The Douglas Fairbanks Museum recently provided research materials to the History Channel for an upcoming documentary about the use of language in film.
Vintage news articles from the museum’s newspaper and magazine archives were requested by the network specifically pertaining to the 1916 Douglas Fairbanks comedy, The Habit of Happiness – reportedly the first Hollywood film to contain a curse word. And this was in the silent days before spoken dialogue!
Although there are no swear words in the printed title cards, Fairbanks reportedly swore up a blue streak in one particular scene, sparking a nationwide lip-reading movie controversy.
Fairbanks fans may already be familiar with the story of Sunny Wiggins, the film’s central character. He’s convinced that laughter can cure any ailment and to prove his point, he conducts an experiment: find the saddest, sickest characters on earth and heal them with happiness. He decides to test his theory on a group of street-hardened “bums” at the local homeless shelter.

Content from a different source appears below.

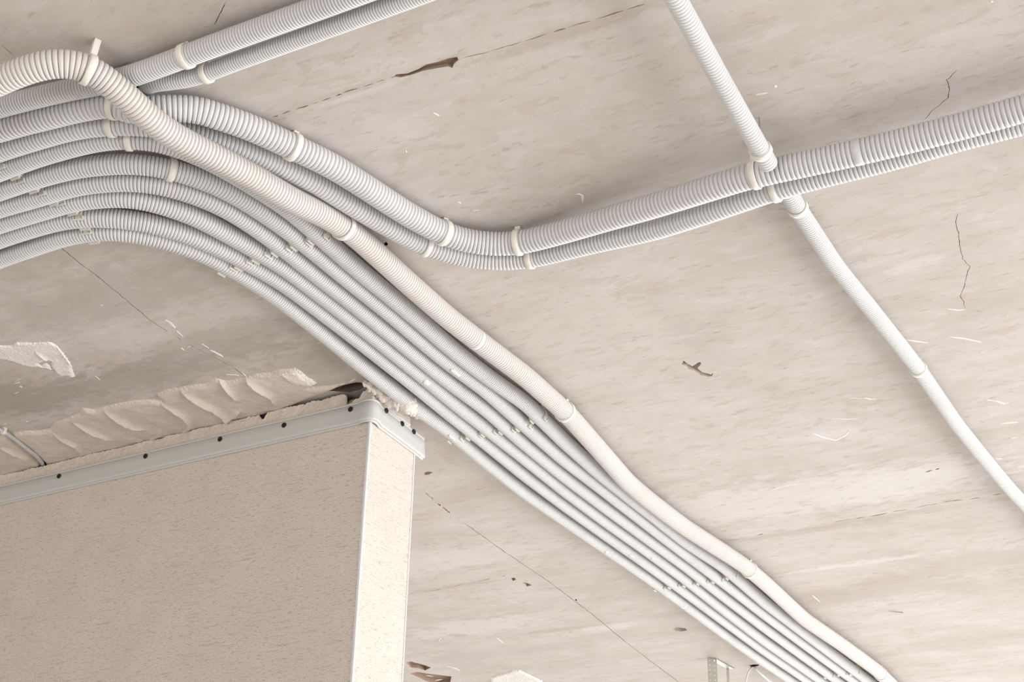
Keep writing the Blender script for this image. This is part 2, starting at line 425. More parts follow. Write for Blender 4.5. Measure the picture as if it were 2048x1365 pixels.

Douglas Fairbanks (always a stickler for authenticity) decided to make the scene as realistic as possible, hiring actual direlects from skid row instead of professional actors.
Things didn’t quite work out as planned, however; despite Doug’s many attempts to crack them up with his best gags, the men weren’t at all amused. At wits’ end, Fairbanks thus began to tell some extremely ribald and off-color stories – only this got the sad sacks to elicit a genuine chuckle before finally erupting into all-out belly laughs.
When the film was initially released by Triangle Pictures in 1916, complaints from deaf lip-readers who could grasp the flurry of Fairbanks’ profanities caused the offending scenes to be re-shot and distributed anew to theatres.
“It’s a hilarious story,” museum curator Keri Leigh says, “and I always enjoy telling it to our visitors. Although I still maintain that no one could tell the story better than Doug himself.”
Fairbanks did write his own version of the now-infamous event in an article called “Combining Play With Work,” which originally appeared in the American Magazine for July 1917.
A complete reprint of the 1917 article appears in the book Douglas Fairbanks: In His Own Words, a literary collection of Fairbanks’ writings published by the museum in 2006.
Leigh says that consulting with the producers on this documentary film was “a wonderful opportunity for the museum to further our mission of educating a younger generation about who Douglas Fairbanks was. We want kids especially to learn of his importance to the history and development of the cinematic arts.”